Cities New York City

Last week, the Supreme Court heard arguments about the constitutionality of New York’s strict gun-carry laws. Any local observer listening to the back and forth must have had one question: Have the berobed innocents and ivory-tower advocates from the sticks of Washington, DC, ever been to the big city? 

The court’s newest member, Amy Coney Barrett, made the first rookie tourist mistake, common enough to out-of-towners: When she thinks New York, she thinks Times Square.

“If you concede,” she asked, “as I think the historical record requires you to, that states did outlaw guns in sensitive places, can’t we just say Times Square on New Year’s Eve is a sensitive place? Because … people are on top of each other, we’ve had experience with violence.” 

This sounds logical (and, bolstering her point, the Supreme Court itself outlaws guns in its building, calling them “dangerous”).

But wait: If Times Square is “sensitive” on a busy night, then so is much of the city, much of the time.

Rockefeller Center is about to get “sensitive” for two and a half months, when the storied Christmas tree arrives. The Triborough and Brooklyn bridges are “sensitive” landmarks, as is the Lincoln Tunnel.

Macy’s Thanksgiving Day Parade and its perimeter are “sensitive,” as are the Salute to Israel Parade and the St. Patrick’s Day Parade, along with the public space around any embassy where people protest. 

Grand Central and Penn Station are “sensitive.” So is the World Trade Center memorial, the area around any synagogue or church and the five-borough marathon route.

If the point of this exercise is to rescue us from tyranny, it seems odd to delegate deciding what is “sensitive” to government.
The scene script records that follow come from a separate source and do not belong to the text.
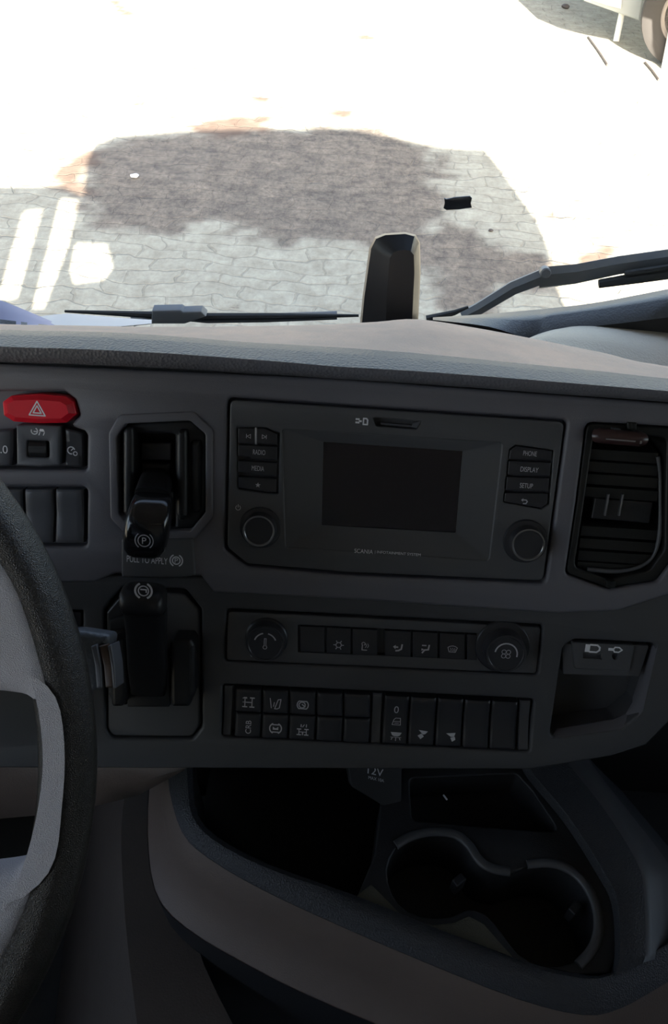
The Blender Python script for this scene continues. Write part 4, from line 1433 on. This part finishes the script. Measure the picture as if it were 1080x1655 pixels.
# ------------------------------------------------------------------ things on and beyond the dash
z0 = thing('sensor_housing', atY(632, 525, .80), 'upright black rounded housing standing at the foot of the windscreen', 'sensor housing')
outl = [(582, 524), (586, 480), (597, 400), (606, 383), (622, 377), (655, 375), (672, 379), (679, 392), (680, 440), (676, 524)]
inn = [(624, 524), (625, 480), (630, 418), (636, 408), (644, 405), (656, 404), (664, 406), (669, 412), (670, 440), (666, 524)]
mid_ = [(585, 524), (589, 481), (600, 402), (608, 386), (623, 380), (655, 378), (670, 382), (677, 393), (678, 440), (674, 524)]
b_ = MB()
y0_, y1_, y2_ = .84, .815, .795
ring0 = [atY(x, y, y0_ + .02) for x, y in outl]
ring1 = [atY(x, y, y0_) for x, y in outl]
ring2 = [atY(x, y, y1_) for x, y in mid_]
ring3 = [atY(x, y, y2_) for x, y in inn]
b_.ring_stack([ring0, ring1], 1)
b_.ring_stack([ring1, ring2], 1)
b_.ring_stack([ring2, ring3], 0)
b_.add(ring3, [tuple(range(len(ring3)))], 0)
b_.add(ring0, [tuple(range(len(ring0)))], 0)
b_.build('housing_shell', [M['black'], M['warm']], z0, sharp=35)

# papers on the left of the dash
z0 = thing('paper_sheet', atY(80, 520, .72), 'white sheet of paper curling on the left of the dash', 'paper')
b_ = MB()
near = [(60, 528), (105, 529), (150, 528), (200, 524), (245, 520)]
far = [(60, 512), (105, 507), (150, 510), (200, 514), (248, 517)]
b_.rows(resamp([[atY(x, y + 3, .70) for x, y in near], [atY(x, (y + y2) / 2 - 2, .75) for (x, y), (_, y2) in zip(near, far)], [atY(x, y, .80) for x, y in far]], 3))
b_.rows(resamp([[atY(x, y + 4, .70) for x, y in near], [atY(x, (y + y2) / 2, .75) for (x, y), (_, y2) in zip(near, far)], [atY(x, y + 2, .80) for x, y in far]], 3))
b_.build('sheet', M['paper'], z0, sharp=80)
z0 = thing('paper_folder', atY(10, 515, .70), 'lilac printed folder curled up at the left end of the dash', 'paper')
b_ = MB()
near = [(-120, 540), (-40, 532), (0, 530), (50, 530), (108, 532)]
far = [(-120, 460), (-40, 474), (0, 485), (50, 505), (106, 530)]
b_.rows(resamp([[atY(x, y, .69) for x, y in near], [atY(x, y * .4 + y2 * .6, .72) for (x, y), (_, y2) in zip(near, far)], [atY(x, y2, .74) for (x, y), (_, y2) in zip(near, far)]], 3))
b_.rows(resamp([[atY(x, y2, .74) for (x, y), (_, y2) in zip(near, far)], [atY(x, y2 + 3, .78) for (x, y), (_, y2) in zip(near, far)]], 3), 1)
b_.build('folder_sheet', [M['paper_lilac'], M['paper']], z0, sharp=80)
b_ = MB()
for x0, x1 in ((0, 26), (34, 44), (62, 90)):
    b_.rows([[atY(x0, 523 + x0 * .05, .694), atY(x1, 524 + x1 * .05, .694)], [atY(x0, 516 + x0 * .12, .700), atY(x1, 516 + x1 * .12, .700)]])
b_.build('dark_print', M['hood'], z0)

# windscreen tag
ft_ = Frame(atY(740, 328, .97), (1, 0, 0), (0, -.06, 1))
b_ = MB()
b_.prism(ft_, ccw([ft_.uv(*p) for p in [(718, 320), (722, 322), (735, 319), (760, 317), (763, 320), (761, 328), (763, 335), (742, 338), (722, 339), (717, 336), (719, 328)]]), -.001, .001, bev=.0003, back=True)
tag(b_.build('windscreen_tag', M['gloss']), 'small black rectangular tag stuck on the windscreen', 'tag')


# wipers outside the glass
def wsec(pts, Y, w0, w1, th=.006):
    """a flat folded arm: pts along it in the photograph"""
    b_ = MB()
    c = [atY(x, y, Y) for x, y in pts]
    n_ = len(c)
    rr = []
    for i, p in enumerate(c):
        t = (c[min(i + 1, n_ - 1)] - c[max(i - 1, 0)]).normalized()
        up_ = Vector((0, -.25, 1))
        up_ = (up_ - t * up_.dot(t)).normalized()
        f_ = t.cross(up_)
        w_ = w0 + (w1 - w0) * i / (n_ - 1)
        rr.append([p + up_ * w_ - f_ * th * .3, p + up_ * w_ * .6 + f_ * th, p - up_ * w_ * .6 + f_ * th, p - up_ * w_, p - up_ * w_ * .8 - f_ * th, p + up_ * w_ * .8 - f_ * th])
    b_.ring_stack(rr)
    b_.add(rr[0], [tuple(range(6))])
    b_.add(rr[-1], [tuple(range(6))])
    return b_


z0 = thing('windscreen_wiper', atY(760, 505, 1.07), 'dark bent wiper arm rising to the right outside the windscreen', 'wiper')
wsec([(748, 512), (775, 499), (830, 466), (882, 446)], 1.07, .008, .013).build('lower_arm', M['wiper'], z0)
wsec([(872, 450), (930, 444), (1000, 430), (1100, 415), (1300, 385)], 1.07, .019, .013).build('upper_arm', M['wiper'], z0)
b_ = MB()
o_ = atY(882, 441, 1.055)
b_.lathe(o_, (0, -1, .2), [(.0075, -.01), (.0075, .002), (.006, .0035), (0, .0035)], seg=20)
b_.build('joint', M['wiper'], z0)
b_ = MB()
b_.tube([atY(968, 459, 1.06), atY(1030, 449, 1.06), (atY(1300, 412, 1.06))], [.006, .008, .008], seg=8)
b_.tube([atY(1010, 442, 1.055), atY(1120, 425, 1.055)], .004, seg=8)
b_.build('blade', M['rubber'], z0)
b_ = MB()
b_.tube([atY(690, 516, 1.04), atY(735, 505, 1.04), atY(757, 496, 1.04)], [.006, .004, .002], seg=8)
b_.build('blade_tip', M['rubber'], z0)
z0 = thing('windscreen_wiper', atY(300, 515, 1.07), 'long flat wiper lying along the bottom left of the windscreen', 'wiper')
b_ = MB()
b_.tube([atY(105, 503, 1.06), atY(250, 509, 1.06), atY(330, 512, 1.06), atY(450, 511, 1.06), atY(580, 510, 1.06)], [.002, .0055, .006, .005, .002], seg=8)
b_.build('blade', M['rubber'], z0)
b_ = wsec([(215, 519), (250, 511), (290, 510), (335, 515), (430, 514), (545, 510)], 1.075, .009, .004)
b_.build('arm', M['wiper'], z0)
b_ = MB()
fb_ = Frame(atY(290, 505, 1.05), (1, 0, 0), (0, -.06, 1))
b_.prism(fb_, ccw([fb_.uv(*p) for p in [(246, 520), (247, 499), (293, 498), (297, 501), (326, 500), (334, 508), (300, 520)]]), -.01, .006, bev=.002, back=True)
b_.build('clip', M['wiper'], z0)
# scuttle panel under the wipers
b_ = MB()
b_.rows([[Vector((XL, .99, 1.80)), Vector((XR, .99, 1.80))], [Vector((XL, 1.06, 1.80)), Vector((XR, 1.06, 1.80))], [Vector((XL, 1.16, 1.74)), Vector((XR, 1.16, 1.74))], [Vector((XL, 1.18, .8)), Vector((XR, 1.18, .8))]])
tag(b_.build('trim_scuttle', M['black']), kind='structure')

# ------------------------------------------------------------------ the yard: parked vehicle and small things
z0 = thing('parked_trailer', Vector((atZ(1090, 100, 0).x, atZ(1090, 100, 0).y, 0)), 'parked truck seen at the upper right corner, grey step box and dusty wheel', 'truck')


def shade_to(x, y, Z):
    g = atZ(x, y, 0)
    return g - SDIR * ((0 - Z) / SDIR.z)


dk = [shade_to(x, y, 1.45) for x, y in [(828, -8), (868, 30), (905, 46), (950, 57), (980, 63), (1000, 68), (1030, 88), (1075, 111), (1130, 124), (1400, 150), (1500, -40), (1200, -120), (800, -110)]]
b_ = MB()
b_.prism(Frame((0, 0, 1.45), (1, 0, 0), (0, 1, 0)), [(p.x, p.y) for p in dk], .0, .9, back=True)  # unseen bed, its outline traced back from the ground shade it casts
b_.build('unseen_shade_bed', M['greypaint'], z0)
wc = atY(1118, 32, atZ(1090, 108, 0).y)
wc.z = .50
b_ = MB()
b_.lathe(wc, (-.25, -1, 0), [(.30, -.24), (.49, -.22), (.515, -.12), (.50, .02), (.42, .05), (.33, .03), (.30, .0)], seg=56)
b_.build('tyre', M['tyre'], z0)
b_ = MB()
b_.lathe(wc, (-.25, -1, 0), [(.33, .0), (.30, .03), (.26, -.02), (.14, -.06), (.13, .03), (.0, .04)], seg=40)
b_.build('wheel_rim', M['rimdust'], z0)
b_ = MB()
yb = 10.6
pa = [(945, -60), (944, 2), (1034, 34), (1048, -60)]
fbx = Frame(atY(990, 5, yb), (1, -.15, 0), (0, 0, 1))
b_.prism(fbx, ccw([fbx.uv(*p) for p in pa]), -.5, .0, bev=.02, back=True)
b_.build('step_box', M['greypaint'], z0)
b_ = MB()
fb2 = Frame(atY(990, 5, yb - .03), (1, -.15, 0), (0, 0, 1))
b_.prism(fb2, ccw([fb2.uv(*p) for p in [(956, -20), (957, 0), (980, 8), (1004, 14), (1006, -20)]]), -.01, .01, bev=.003)
b_.build('step_plate', M['white'], z0)
for (xa, ya, xb, yb2), lb in (((1010, 0, 996, 67), 'thin white pole left of the parked wheel'), ((1088, 40, 1074, 112), 'thin white pole in front of the parked wheel')):
    g = atZ(xb, yb2, 0)
    b_ = MB()
    b_.tube([g, atY(xa, ya, g.y + .1), atY(xa, ya, g.y + .1) + (atY(xa, ya, g.y + .1) - g) * .12], .035, seg=12)
    tag(b_.build('marker_pole', M['white']), lb, 'pole', 'white poles by the parked truck')
for (xa, ya, xb, yb2), lb in (((951, 60, 982, 105), 'thin dark strap on the ground left of the white pole'), ((1043, 101, 1065, 129), 'thin dark strap on the ground under the wheel')):
    b_ = MB()
    b_.tube([atZ(xa, ya, .012), atZ((xa + xb) / 2 + 1, (ya + yb2) / 2, .012), atZ(xb, yb2, .012)], .011, seg=8)
    tag(b_.build('ground_strap', M['tunnel']), lb, 'strap', 'straps on the yard')


def pebble(x, y, r, label, mm='stone'):
    b_ = MB()
    o_ = atZ(x, y, 0)
    pts = []
    for i in range(26):
        v = Vector((random.gauss(0, 1), random.gauss(0, 1), random.gauss(0, 1))).normalized()
        pts.append(o_ + Vector((v.x * r, v.y * r * .8, r * .4 + v.z * r * .5)))
    b_.hull(pts)
    return tag(b_.build('pebble', M[mm]), label, 'stone')


pebble(218, 287, .035, 'pale stone lying on the dark soil patch in the shade')
pebble(914, 14, .06, 'brown stone on the shaded pavers near the parked truck', 'tunnel')
pebble(793, 374, .02, 'tiny brown stone on the pavers right of the black tag', 'tunnel')
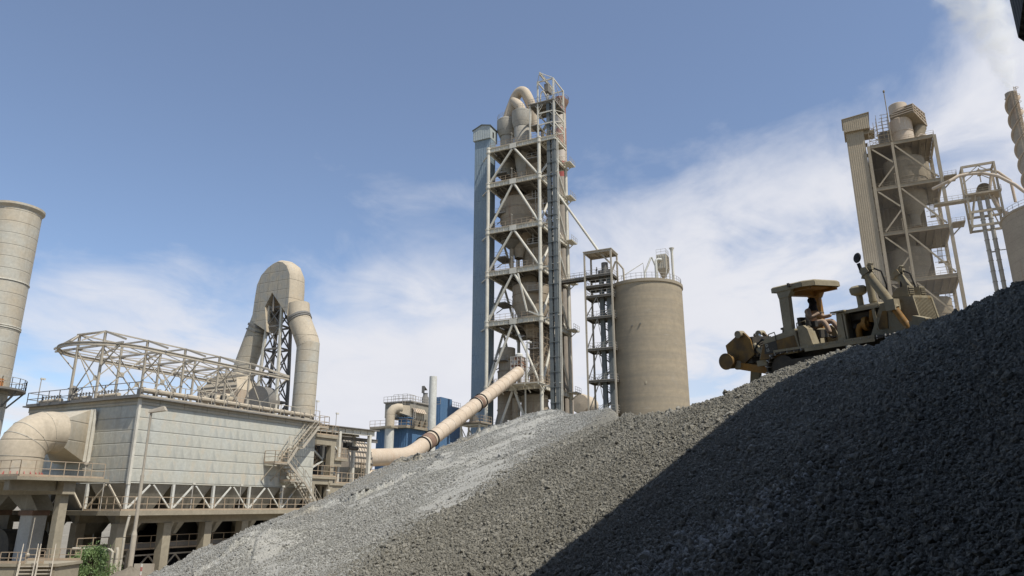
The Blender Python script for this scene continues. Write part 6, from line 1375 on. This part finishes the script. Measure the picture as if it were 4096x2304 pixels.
    for s in (-1, 1):
        b = MB(); y0, y1 = (s * .86, s * .78); ys = sorted((y0, y1))
        b.prism([(1.02, ys[0], 1.2), (1.55, ys[0], 2.24), (1.85, ys[0], 2.28), (2.35, ys[0], 1.2)], (0, ys[1] - ys[0], 0)); b.build('nose_guard', M['dust'], Z)
        ys = sorted((s * .89, s * .862)); MB().prism([(1.3, ys[0], 1.45), (1.58, ys[0], 2.0), (1.72, ys[0], 2.0), (1.66, ys[0], 1.45)], (0, ys[1] - ys[0], 0)).build('guard_panel', M['oldyellow'], Z)
    MB().hexa([(1.75, -.77, 1.15), (2.52, -.70, 1.15), (2.52, .70, 1.15), (1.75, .77, 1.15), (1.75, -.77, 2.34), (2.38, -.64, 2.34), (2.38, .64, 2.34), (1.75, .77, 2.34)]).build('nose', M['dust'], Z)
    b = MB().hexa([(2.48, -.6, 1.35), (2.5, -.6, 1.35), (2.5, .6, 1.35), (2.48, .6, 1.35), (2.36, -.56, 2.28), (2.40, -.56, 2.28), (2.40, .56, 2.28), (2.36, .56, 2.28)]); b.build('radiator', M['grime'], Z)
    b = MB()
    for i in range(14): y = -.57 + i * 1.14 / 13; b.beam((2.55, y * 1.05, 1.36), (2.44, y, 2.28), .035, .05)
    b.beam((2.55, -.63, 1.33), (2.55, .63, 1.33), .08); b.beam((2.43, -.62, 2.31), (2.43, .62, 2.31), .08); b.beam((2.55, -.64, 1.33), (2.43, -.62, 2.31), .09); b.beam((2.55, .64, 1.33), (2.43, .62, 2.31), .09); b.build('grille', M['dust'], Z)
    for y in (-.36, .44):
        h = MB().box(1.9, y - .17, 2.35, 2.32, y + .17, 2.37); h.prism([(1.72, y - .18, 2.37), (2.32, y - .18, 2.37), (2.32, y - .18, 2.68), (2.0, y - .18, 2.66)], (0, .36, 0)); hb_ = h.build('headlight', M['dust'], Z)
        MB().box(2.322, y - .15, 2.41, 2.33, y + .15, 2.64).build('lens', M['grime'], hb_); g_ = MB(); [g_.box(2.332, y - .16, 2.42 + i * .06, 2.352, y + .16, 2.44 + i * .06) for i in range(4)]; g_.build('lamp_guard', M['dust'], hb_)
    MB().tube([(1.02, -.2, 2.3), (1.0, -.2, 3.35)], .115, 18).tube([(1.02, -.2, 2.42), (1.02, -.2, 2.5)], .128, 18).build('exhaust_pipe', M['dust'], Z)
    b = MB().lathe([(.1, 2.3), (.1, 2.72)], (.60, -.2, 0), 16); b.lathe([(.12, 2.70), (.24, 2.76), (.27, 2.86), (.27, 2.96), (.2, 3.02), (.01, 3.05)], (.60, -.2, 0), 22); b.build('air_cleaner', M['dust'], Z)
    # lift cylinders in their yokes
    for s in (-1, 1):
        y = s * 1.02; T_, Y_, B_ = Vector((1.40, y, 3.28)), Vector((1.98, y, 2.12)), Vector((2.36, y, 1.30)); d = (B_ - T_).normalized()
        cyl = MB().tube([T_, Y_ + d * .15], .145, 18).build('lift_cylinder', M['dust'], Z); MB().tube([Y_ + d * .1, B_ + d * .5], .105, 16).build('rod_guard', M['yellow'], cyl)
        b = MB().beam(T_ - d * .12, T_ + d * .06, .32, .26); b.box(1.26, y - .1, 3.33, 1.62, y + .1, 3.45); b.tube([T_ + Vector((.05, 0, .2)), T_ + Vector((.12, .02, .27)), T_ + Vector((.22, .02, .22))], .04, 8); b.beam(T_ + Vector((-.16, 0, -.1)), T_ + Vector((-.02, 0, -.16)), .14); b.build('cylinder_head', M['dust'], cyl)
        b = MB().beam(Y_ - Vector((0, s * .2, 0)), Y_ + Vector((0, s * .16, 0)), .30, .34); b.beam((1.7, s * .7, 2.05), Y_ + Vector((.05, -s * .15, 0)), .24, .2); b.build('yoke', M['dust'], Z)
        b = MB().tube([T_ + Vector((.2, -s * .05, .1)), T_ + Vector((.42, -s * .06, -.05)), T_ + Vector((.5, -s * .06, -.5)), T_ + Vector((.42, -s * .1, -.9)), T_ + Vector((.36, -s * .2, -1.15))], .028, 8); b.tube([T_ + Vector((.15, s * .02, .2)), T_ + Vector((.1, -s * .16, -.4)), T_ + Vector((.15, -s * .2, -.85)), T_ + Vector((.5, -s * .25, -1.1))], .028, 8); b.build('hose', M['rubber'], cyl)
    b = MB().tube([(1.55, -.95, 2.2), (1.38, -.97, 2.12), (1.4, -.97, 1.45), (1.55, -.97, 1.36)], .022, 8); b.build('grab_rail', M['dust'], Z)
    b = MB().beam((1.26, -1.05, 3.3), (1.20, -1.05, 3.62), .05, .1); b.build('mirror_arm', M['rubber'], Z)
    b = MB().lathe([(.01, -.04), (.15, -.03), (.17, 0), (.15, .03), (.01, .05)], (0, 0, 0), 22); mr = b.build('mirror', M['rubber'], Z); mr.location = (1.2, -1.06, 3.80); mr.rotation_euler = (R(80), 0, R(-25))
    # blade and push arms
    b = MB(); n = 10; V = []
    for y in (-2.05, 2.05):
        for i in range(n + 1): t = i / n; V.append((3.25 - .30 * math.sin(math.pi * t), y, .05 + 1.35 * t)); V.append((3.19 - .30 * math.sin(math.pi * t), y, .05 + 1.35 * t))
    m2 = 2 * (n + 1)
    for i in range(n): b.add([V[2 * i], V[2 * i + 2], V[m2 + 2 * i + 2], V[m2 + 2 * i]], [(0, 1, 2, 3)], True); b.add([V[2 * i + 1], V[2 * i + 3], V[m2 + 2 * i + 3], V[m2 + 2 * i + 1]], [(3, 2, 1, 0)], True)
    b.box(3.05, -2.05, 1.40, 3.28, 2.05, 1.46); b.box(2.85, -2.08, .05, 3.3, -2.05, 1.45); b.box(2.85, 2.05, .05, 3.3, 2.08, 1.45); b.build('blade', M['dust'], Z)
    for s in (-1, 1): MB().beam((-.2, s * 1.5, .5), (2.95, s * 1.5, .5), .22, .3).build('push_arm', M['oldyellow'], Z); MB().prism([(2.45, s * 1.02 - .2, 1.05), (2.95, s * 1.02 - .2, 1.05), (2.95, s * 1.02 - .2, 1.55), (2.6, s * 1.02 - .2, 1.68)], (0, .4, 0)).build('cylinder_shield', M['dust'], Z)
    # ripper
    for y in (-.62, .62): MB().prism([(-4.55, y - .05, 1.05), (-4.62, y - .05, 1.78), (-4.16, y - .05, 2.02), (-3.95, y - .05, 2.20), (-3.72, y - .05, 2.12), (-3.5, y - .05, 1.86), (-3.42, y - .05, 1.3), (-4.0, y - .05, .95)], (0, .1, 0)).build('ripper_plate', M['oldyellow'], Z)
    MB().box(-3.62, -.6, 1.2, -3.45, .6, 1.95).box(-4.3, -.6, 1.0, -3.6, .6, 1.2).build('ripper_carriage', M['grime'], Z)
    MB().tube([(-4.45, -1.0, 1.16), (-4.45, 1.0, 1.16)], .28, 26).tube([(-4.45, -1.04, 1.16), (-4.45, -1.0, 1.16)], .31, 26).build('ripper_beam', M['oldyellow'], Z)
    MB().tube([(-4.18, -.75, .98), (-4.18, .75, .98)], .17, 16).tube([(-3.92, -.8, 2.1), (-3.92, -.5, 2.1)], .14, 16).tube([(-3.92, .5, 2.1), (-3.92, .8, 2.1)], .14, 16).build('pivot', M['dust'], Z)
    for y in (-.66, .66): MB().beam((-4.15, y, .95), (-2.85, y, .62), .16, .26).build('ripper_link', M['yellow'], Z); c_ = MB().tube([(-3.9, y * .8, 2.08), (-3.45, y * .8, 1.62)], .055, 10).build('tilt_rod', M['chrome'], Z); MB().tube([(-3.47, y * .8, 1.64), (-3.05, y * .8, 1.2)], .1, 14).build('barrel', M['dust'], c_)
    MB().prism([(-4.05, -.07, 1.0), (-3.65, -.07, .9), (-3.9, -.07, .1), (-4.15, -.07, -.35), (-4.25, -.07, .2)], (0, .14, 0)).build('shank', M['dust'], Z)
    b = MB()
    for i in range(5): y = -.5 + i * .11; b.tube([(-2.8, y, 1.5), (-3.05, y - .05, 1.75 - .06 * i), (-3.3, y - .08, 1.68 - .05 * i), (-3.38, y - .1, 1.4), (-3.25, y, 1.05)], .022, 8)
    b.tube([(-2.6, -.8, 1.62), (-2.95, -.75, 1.78), (-3.25, -.65, 1.62), (-3.4, -.62, 1.45)], .028, 8); b.build('hose', M['rubber'], Z)
    MB().box(-3.15, -1.0, .82, -2.75, -.7, .86).box(-3.15, -1.0, .86, -2.75, -.97, 1.02).build('rear_step', M['dust'], Z)
    MB().lathe([(.03, 1.95), (.06, 2.0), (.03, 2.08)], (-3.6, -.2, 0), 10).build('lifting_eye', M['grime'], Z)
bulldozer()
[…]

Will the court be back in a year to hear whether the Tompkins Square Halloween Dog Parade is “sensitive”? 

Elena Kagan, who is from New York and doesn’t like to drive, naturally asked about the subway.

The attorney bringing the case against New York’s gun laws, frequent Supreme Court scrapper Paul Clement, immediately conceded any 232-year-old constitutional right to bear arms on the subway, based on the carefully reasoned legal argument that his clients don’t want to ride the subway, anyway.

“I suppose I could give away the subway, because they’re not looking to go — they’re not in Manhattan,” he said.

Might his clients change their minds when they learn that the subway also goes to Queens, Brooklyn and the Bronx? Will we end up with concealed carry on the L train but not the 7, based on a future client’s transportation needs? 

Lest one think the liberal justices know New York City better than the conservative ones, on the topic of carrying guns on private, outdoor property, nobody could figure out whether NYU has a real “campus.” Kagan, Stephen Breyer and Clarence Thomas think — albeit somewhat uncertainly — that it does; Clement insisted it didn’t.

Clement is right. The “campus,” such as it is, is mostly Washington Square Park. (Kagan, an Upper West Sider, maybe hasn’t spent much time downtown.) But some private schools do have campuses, so the point is fair.

Clement said that maybe a college that does have a campus (Columbia) could restrict guns, but “maybe … they wouldn’t enforce the policy anyways.”

No, yeah, they probably would.

It hardly seems likely, too, that the city’s cultural venues — opera, museums, stadiums, Broadway, Whole Foods — are going to welcome armed audiences.

They won’t let you bring in alcoholic beverages or your cat, and the only reason they know about your hidden beer or kitten is that you’ve given up your constitutional right not to be searched as the price of entering most of them.

If carrying on the street is legal but not carrying in the Met, we’re going to get a lot of “But I forgot that my loaded Glock was in my purse when I went to the opera/the store/my kid’s school/’Hamilton’” defenses. 

Any compromise may be hollow. Sure, you can carry in New York but not on a bridge, tunnel, subway or bus; nor in or near a crowded avenue, square, park, college campus or major public event or entertainment venue; nor in stores, restaurants, bars or clubs. The beach is probably not looking so great, either.

Our potential newfound right to bear arms may be boring and lonely.